We listen to Jesus and wonder about the people who seemed so precious to him.

We wonder: Who are the ones picked just an hour before the day ends? Why are some still standing in the marketplace when the landowner returns for the last time to hire more workers?

Maybe they are like the children who are the last to be selected when teams are choosing sides. Perhaps they are not as attractive, not as self-confident. Their clothes may not be quite as neat. They may have dirt under their fingernails and hair that could use a trim. In other words, they are among those we tend to shun, to look past, to choose last.

The owner of the vineyard answers the disgruntled workers, "Am I not allowed to do what I choose with what belongs to me? Or are you envious because I am generous?"

Jesus tells us that God loves the ones who come first and the ones who come last. Even the late-comer deserves and is given God's gracious gift in the kingdom as God envisions it. If the story is about grace, we are required to acknowledge -- grace is grace; what value can be put upon it; indeed, the value is too high a cost to imagine.

As this parable helps us to see the sin of coveting the blessings of God upon our neighbor, this parable also centers on the generosity of God.

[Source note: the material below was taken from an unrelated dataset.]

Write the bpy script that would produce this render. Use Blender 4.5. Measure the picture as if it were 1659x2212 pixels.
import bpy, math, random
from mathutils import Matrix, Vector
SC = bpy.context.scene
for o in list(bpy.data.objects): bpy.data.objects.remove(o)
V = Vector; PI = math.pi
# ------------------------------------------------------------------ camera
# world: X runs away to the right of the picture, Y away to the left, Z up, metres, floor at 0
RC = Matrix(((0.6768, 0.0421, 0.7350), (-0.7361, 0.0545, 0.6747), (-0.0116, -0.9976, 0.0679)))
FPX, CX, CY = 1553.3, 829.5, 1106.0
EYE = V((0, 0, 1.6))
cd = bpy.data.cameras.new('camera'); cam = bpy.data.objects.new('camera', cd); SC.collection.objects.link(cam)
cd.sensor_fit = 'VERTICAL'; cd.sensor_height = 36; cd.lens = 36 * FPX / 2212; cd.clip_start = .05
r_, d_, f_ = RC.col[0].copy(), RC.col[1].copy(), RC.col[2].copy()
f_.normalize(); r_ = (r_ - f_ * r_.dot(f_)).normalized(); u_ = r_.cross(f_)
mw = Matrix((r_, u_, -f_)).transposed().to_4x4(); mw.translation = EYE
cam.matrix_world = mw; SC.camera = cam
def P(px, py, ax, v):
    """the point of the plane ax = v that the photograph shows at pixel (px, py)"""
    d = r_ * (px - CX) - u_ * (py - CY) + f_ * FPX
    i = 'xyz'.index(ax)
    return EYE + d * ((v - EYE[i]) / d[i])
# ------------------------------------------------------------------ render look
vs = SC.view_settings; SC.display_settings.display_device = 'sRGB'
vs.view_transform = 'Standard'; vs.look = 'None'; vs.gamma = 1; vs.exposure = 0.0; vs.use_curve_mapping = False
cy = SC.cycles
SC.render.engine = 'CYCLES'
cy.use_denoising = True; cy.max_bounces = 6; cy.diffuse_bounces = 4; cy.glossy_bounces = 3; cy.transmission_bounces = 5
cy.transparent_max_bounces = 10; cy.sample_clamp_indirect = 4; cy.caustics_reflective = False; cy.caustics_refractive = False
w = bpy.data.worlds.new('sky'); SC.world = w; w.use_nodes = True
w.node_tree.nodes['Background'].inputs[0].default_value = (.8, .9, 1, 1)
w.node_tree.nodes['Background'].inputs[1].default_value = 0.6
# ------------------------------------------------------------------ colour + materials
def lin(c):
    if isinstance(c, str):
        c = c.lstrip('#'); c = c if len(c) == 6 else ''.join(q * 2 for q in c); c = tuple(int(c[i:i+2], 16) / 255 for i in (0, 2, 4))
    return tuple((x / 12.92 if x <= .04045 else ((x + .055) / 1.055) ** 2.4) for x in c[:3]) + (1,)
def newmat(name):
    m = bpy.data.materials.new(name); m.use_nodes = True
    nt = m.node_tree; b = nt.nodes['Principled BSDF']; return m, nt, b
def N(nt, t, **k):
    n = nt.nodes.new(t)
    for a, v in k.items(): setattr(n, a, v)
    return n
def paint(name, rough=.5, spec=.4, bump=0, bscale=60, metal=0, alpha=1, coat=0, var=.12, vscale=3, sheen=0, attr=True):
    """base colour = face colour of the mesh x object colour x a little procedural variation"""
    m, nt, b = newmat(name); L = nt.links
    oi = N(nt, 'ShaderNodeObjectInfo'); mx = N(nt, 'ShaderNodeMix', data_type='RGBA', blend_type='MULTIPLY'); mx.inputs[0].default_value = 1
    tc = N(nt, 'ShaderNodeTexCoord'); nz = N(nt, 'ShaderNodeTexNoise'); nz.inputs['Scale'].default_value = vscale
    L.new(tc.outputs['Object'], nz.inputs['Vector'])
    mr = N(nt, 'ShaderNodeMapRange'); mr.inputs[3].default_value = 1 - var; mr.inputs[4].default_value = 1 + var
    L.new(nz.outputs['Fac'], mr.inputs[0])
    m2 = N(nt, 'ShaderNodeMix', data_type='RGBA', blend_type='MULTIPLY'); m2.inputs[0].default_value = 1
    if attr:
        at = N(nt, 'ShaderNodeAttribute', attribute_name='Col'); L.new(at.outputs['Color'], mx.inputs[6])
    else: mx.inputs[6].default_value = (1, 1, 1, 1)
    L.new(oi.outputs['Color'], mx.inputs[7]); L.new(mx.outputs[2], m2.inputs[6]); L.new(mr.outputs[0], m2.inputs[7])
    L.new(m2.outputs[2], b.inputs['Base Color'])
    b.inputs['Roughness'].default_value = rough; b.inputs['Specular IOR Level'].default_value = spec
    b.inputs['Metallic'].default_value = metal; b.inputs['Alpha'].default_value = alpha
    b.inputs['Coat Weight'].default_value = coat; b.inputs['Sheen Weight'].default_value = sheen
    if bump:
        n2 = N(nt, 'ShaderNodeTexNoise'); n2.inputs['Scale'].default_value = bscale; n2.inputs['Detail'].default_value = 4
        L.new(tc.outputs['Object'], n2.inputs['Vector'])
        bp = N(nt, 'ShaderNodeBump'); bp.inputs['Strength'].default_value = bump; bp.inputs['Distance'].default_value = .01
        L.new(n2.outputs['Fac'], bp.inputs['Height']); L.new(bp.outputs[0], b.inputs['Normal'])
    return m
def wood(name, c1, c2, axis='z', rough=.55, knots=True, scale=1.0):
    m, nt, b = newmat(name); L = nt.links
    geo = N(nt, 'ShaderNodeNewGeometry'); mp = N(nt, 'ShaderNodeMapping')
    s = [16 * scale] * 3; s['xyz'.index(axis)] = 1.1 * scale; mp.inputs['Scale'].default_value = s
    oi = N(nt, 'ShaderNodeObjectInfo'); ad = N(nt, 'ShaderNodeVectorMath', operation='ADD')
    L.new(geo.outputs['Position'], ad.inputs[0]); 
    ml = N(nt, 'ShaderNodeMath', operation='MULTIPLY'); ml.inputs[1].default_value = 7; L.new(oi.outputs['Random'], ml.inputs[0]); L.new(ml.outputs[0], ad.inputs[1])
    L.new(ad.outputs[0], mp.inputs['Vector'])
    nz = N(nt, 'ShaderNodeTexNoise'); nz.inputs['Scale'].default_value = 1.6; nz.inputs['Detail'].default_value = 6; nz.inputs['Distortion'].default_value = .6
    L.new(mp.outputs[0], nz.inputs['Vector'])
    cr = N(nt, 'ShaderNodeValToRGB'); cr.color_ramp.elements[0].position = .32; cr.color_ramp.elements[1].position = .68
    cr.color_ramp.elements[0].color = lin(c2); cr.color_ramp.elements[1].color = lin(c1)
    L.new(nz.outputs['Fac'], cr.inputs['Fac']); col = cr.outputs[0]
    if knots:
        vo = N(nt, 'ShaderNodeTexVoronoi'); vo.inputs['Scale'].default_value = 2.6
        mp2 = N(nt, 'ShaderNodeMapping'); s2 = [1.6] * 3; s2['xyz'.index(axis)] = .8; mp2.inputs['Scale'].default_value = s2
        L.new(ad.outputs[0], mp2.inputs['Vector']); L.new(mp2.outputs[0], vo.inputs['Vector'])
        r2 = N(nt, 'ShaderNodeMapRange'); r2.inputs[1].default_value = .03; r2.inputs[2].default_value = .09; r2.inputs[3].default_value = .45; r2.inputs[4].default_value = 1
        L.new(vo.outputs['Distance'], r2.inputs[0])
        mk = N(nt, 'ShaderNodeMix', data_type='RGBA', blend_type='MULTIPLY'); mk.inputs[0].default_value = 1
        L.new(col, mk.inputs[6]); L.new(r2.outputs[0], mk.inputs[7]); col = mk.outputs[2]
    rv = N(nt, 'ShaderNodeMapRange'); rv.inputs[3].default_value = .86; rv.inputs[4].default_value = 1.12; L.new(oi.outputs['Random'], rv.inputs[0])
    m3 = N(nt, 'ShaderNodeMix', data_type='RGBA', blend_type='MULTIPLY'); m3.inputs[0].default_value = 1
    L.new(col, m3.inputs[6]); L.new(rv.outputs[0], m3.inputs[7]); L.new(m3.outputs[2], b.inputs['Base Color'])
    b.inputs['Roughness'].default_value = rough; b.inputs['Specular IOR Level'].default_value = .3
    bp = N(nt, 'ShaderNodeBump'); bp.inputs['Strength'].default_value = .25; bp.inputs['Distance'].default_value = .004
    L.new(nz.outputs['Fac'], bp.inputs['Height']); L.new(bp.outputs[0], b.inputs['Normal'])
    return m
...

It is about a God whose grace is free and distributed equally to all. Like those at the Brook Besor that day, we find ourselves surprised by grace and standing in awe of it.

God is a generous God.

God calls us to cultivate that kind of generosity. That is what kingdom generosity looks like -- seeing all of God's children as those created in the image of God, insisting that everyone has enough bread for the day.

In kingdom life, Jesus heals our blindness and our cold hearts. We are given eyes to see and hearts to love -- to see with loving eyes and hearts the ones always chosen last, the losers, the less attractive ones, the ones who do not speak quite as glibly or react quite as quickly.

The last shall be first to enter the kingdom of heaven. The first shall be last. What a good and gracious God we have to show us the way to live in that kingdom right here and right now and then to lead us there.